SHORT EXERCISE
Return all the data, word for word.

DATASET CONTENT

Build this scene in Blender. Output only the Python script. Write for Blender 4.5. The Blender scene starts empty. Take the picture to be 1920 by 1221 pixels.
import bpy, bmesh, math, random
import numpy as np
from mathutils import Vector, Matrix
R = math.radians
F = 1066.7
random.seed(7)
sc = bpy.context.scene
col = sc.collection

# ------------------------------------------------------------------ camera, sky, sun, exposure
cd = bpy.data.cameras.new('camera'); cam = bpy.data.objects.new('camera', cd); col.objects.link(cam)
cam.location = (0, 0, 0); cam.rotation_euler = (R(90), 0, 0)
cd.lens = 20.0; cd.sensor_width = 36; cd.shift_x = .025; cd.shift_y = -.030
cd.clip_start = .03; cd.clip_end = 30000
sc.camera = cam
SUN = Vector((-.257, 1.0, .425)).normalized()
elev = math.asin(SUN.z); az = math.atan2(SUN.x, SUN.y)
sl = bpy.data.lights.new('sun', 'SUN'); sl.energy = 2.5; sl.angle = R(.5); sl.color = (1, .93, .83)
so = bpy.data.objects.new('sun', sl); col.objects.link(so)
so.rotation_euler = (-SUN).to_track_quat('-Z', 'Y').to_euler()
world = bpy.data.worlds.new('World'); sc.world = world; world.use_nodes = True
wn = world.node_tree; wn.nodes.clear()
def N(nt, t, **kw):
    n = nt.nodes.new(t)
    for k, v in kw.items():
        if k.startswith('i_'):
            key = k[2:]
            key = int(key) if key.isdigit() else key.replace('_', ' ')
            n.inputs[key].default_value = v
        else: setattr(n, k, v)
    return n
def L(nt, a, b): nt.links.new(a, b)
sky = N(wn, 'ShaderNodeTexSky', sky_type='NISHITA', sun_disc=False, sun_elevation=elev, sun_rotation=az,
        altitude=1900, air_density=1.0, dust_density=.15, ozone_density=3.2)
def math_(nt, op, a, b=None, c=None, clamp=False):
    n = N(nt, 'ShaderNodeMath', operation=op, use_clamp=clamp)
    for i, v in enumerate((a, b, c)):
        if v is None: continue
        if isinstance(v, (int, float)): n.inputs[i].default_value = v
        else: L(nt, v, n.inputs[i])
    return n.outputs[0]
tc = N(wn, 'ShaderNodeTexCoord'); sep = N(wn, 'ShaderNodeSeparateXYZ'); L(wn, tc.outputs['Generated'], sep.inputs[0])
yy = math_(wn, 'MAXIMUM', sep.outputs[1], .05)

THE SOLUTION
Build this scene in Blender. Output only the Python script. Write for Blender 4.5. The Blender scene starts empty. Take the picture to be 1920 by 1221 pixels.
import bpy, bmesh, math, random
import numpy as np
from mathutils import Vector, Matrix
R = math.radians
F = 1066.7
random.seed(7)
sc = bpy.context.scene
col = sc.collection

# ------------------------------------------------------------------ camera, sky, sun, exposure
cd = bpy.data.cameras.new('camera'); cam = bpy.data.objects.new('camera', cd); col.objects.link(cam)
cam.location = (0, 0, 0); cam.rotation_euler = (R(90), 0, 0)
cd.lens = 20.0; cd.sensor_width = 36; cd.shift_x = .025; cd.shift_y = -.030
cd.clip_start = .03; cd.clip_end = 30000
sc.camera = cam
SUN = Vector((-.257, 1.0, .425)).normalized()
elev = math.asin(SUN.z); az = math.atan2(SUN.x, SUN.y)
sl = bpy.data.lights.new('sun', 'SUN'); sl.energy = 2.5; sl.angle = R(.5); sl.color = (1, .93, .83)
so = bpy.data.objects.new('sun', sl); col.objects.link(so)
so.rotation_euler = (-SUN).to_track_quat('-Z', 'Y').to_euler()
world = bpy.data.worlds.new('World'); sc.world = world; world.use_nodes = True
wn = world.node_tree; wn.nodes.clear()
def N(nt, t, **kw):
    n = nt.nodes.new(t)
    for k, v in kw.items():
        if k.startswith('i_'):
            key = k[2:]
            key = int(key) if key.isdigit() else key.replace('_', ' ')
            n.inputs[key].default_value = v
        else: setattr(n, k, v)
    return n
def L(nt, a, b): nt.links.new(a, b)
sky = N(wn, 'ShaderNodeTexSky', sky_type='NISHITA', sun_disc=False, sun_elevation=elev, sun_rotation=az,
        altitude=1900, air_density=1.0, dust_density=.15, ozone_density=3.2)
def math_(nt, op, a, b=None, c=None, clamp=False):
    n = N(nt, 'ShaderNodeMath', operation=op, use_clamp=clamp)
    for i, v in enumerate((a, b, c)):
        if v is None: continue
        if isinstance(v, (int, float)): n.inputs[i].default_value = v
        else: L(nt, v, n.inputs[i])
    return n.outputs[0]
tc = N(wn, 'ShaderNodeTexCoord'); sep = N(wn, 'ShaderNodeSeparateXYZ'); L(wn, tc.outputs['Generated'], sep.inputs[0])
yy = math_(wn, 'MAXIMUM', sep.outputs[1], .05)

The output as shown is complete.